EVERYDAY VINAIGRETTE

Vinaigrette is oil + vinegar + emulsifier, and is all about the ratios. I rarely measure, and through repetition have become comfortable estimating by sight. What follows is a very basic recipe, which I would use to dress 1-2 side salads. It is also entirely adaptable: add minced garlic, chopped shallot, dried herbs such as oregano, or spices such as sumac or fennel, swap the vinegar for a citrus juice, add more honey or mustard for a thicker dressing, make it creamy with mayonnaise or sour cream or yogurt or heavy cream. I like to switch up the type of vinegar I use: red wine or white wine, of course, though I also stock flavored varieties from my favorite store, Fustini’s — I am currently working through a Michigan Apple Balsamic and a Fig Balsamic.
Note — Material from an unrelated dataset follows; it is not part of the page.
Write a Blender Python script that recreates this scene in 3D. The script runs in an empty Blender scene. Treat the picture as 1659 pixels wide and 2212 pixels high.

The possibilities are endless.

You’ll need:
1/4 tsp honey
1/4 tsp dijon mustard
1-1/2 tbsp white wine vinegar
2 tbsp olive oil
Salt and pepper to taste

Whisk all together in a medium bowl. 

MUSCOVADO SUNFLOWER SEEDS, from Heidi Swanson

I’ve made this recipe a million times, and it comes from my first ever favorite cookbook, Super Natural Every Day.  These seeds are excellent as a snack, but I love them more for a sweet, citrus-y crunch atop a salad.

You’ll need:
1 cup sunflower seeds
1 tbsp muscovado sugar
1 tsp lemon zest
Salt to taste

Toast the sunflower seeds in a skillet over medium-high heat until aromatic and slightly golden.  Meanwhile, in a small bowl mix together the sugar, lemon zest, and a pinch of salt. Then, when the sunflower seeds are toasted, add the sugar mixture to the skillet and stir until it melts and coats the seeds, about one minute.  Transfer immediately to a plate or cutting board to cool.